There apparently is a release clause in Neymar’s contract of either $265 million or $294 million — again, semi-credible reports. And so he could be on the move again this summer. Maybe. But if he is, he’s definitely getting another fat raise, remaking the salary landscape anew.

This first toppled speculation domino has sent all the others tumbling as well. If Neymar moves to the Spanish capital, Cristiano Ronaldo will want to leave Real. And maybe Karim Benzema or Gareth Bale would as well. Meanwhile, Paulo Dybala could head north from Juventus to Paris to replace Neymar at PSG.

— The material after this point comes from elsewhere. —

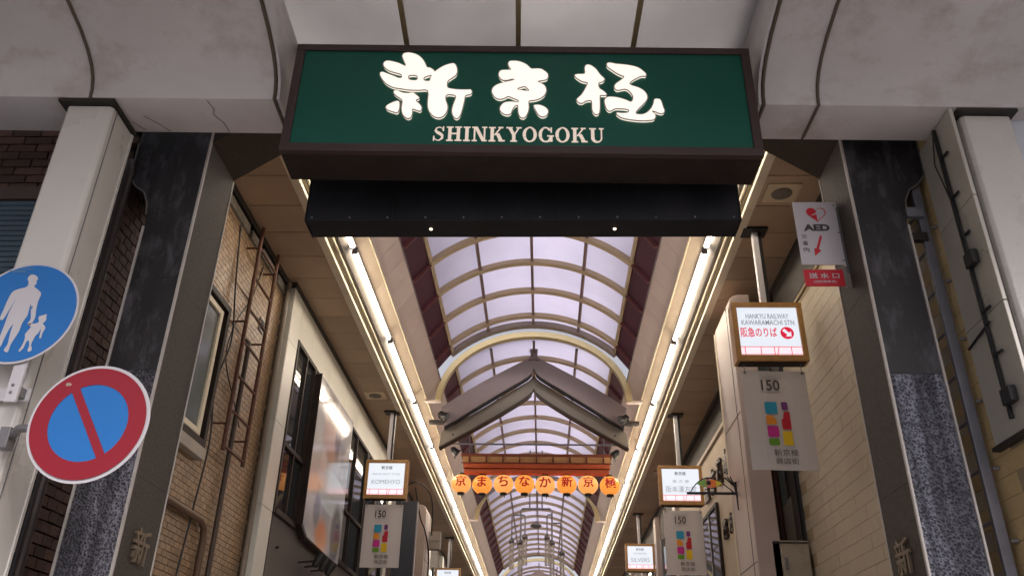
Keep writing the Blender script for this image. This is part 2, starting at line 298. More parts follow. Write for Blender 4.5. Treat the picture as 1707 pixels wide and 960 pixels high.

For now, these are all imaginary moves. There’s scant indication that any such transactions are really in the works. But even the mere whiff of them acts as leverage to said players and their busy-bee agents. Any excuse will do to try to get an old contract ripped up and replaced with a bigger, longer one. For a time, Barca’s Lionel Messi seemed to be getting a new contract every year on the off-chance that he’d make some unrealistic move away from the club — rumored by his agents, of course — he’d been at since he was 13, with the Catalans perpetually topping their own offer, the only offer.

But every now and again, one of these mega-deals actually gets done. And then the market for player salaries changes. And Kevin De Bruyne will probably want another raise.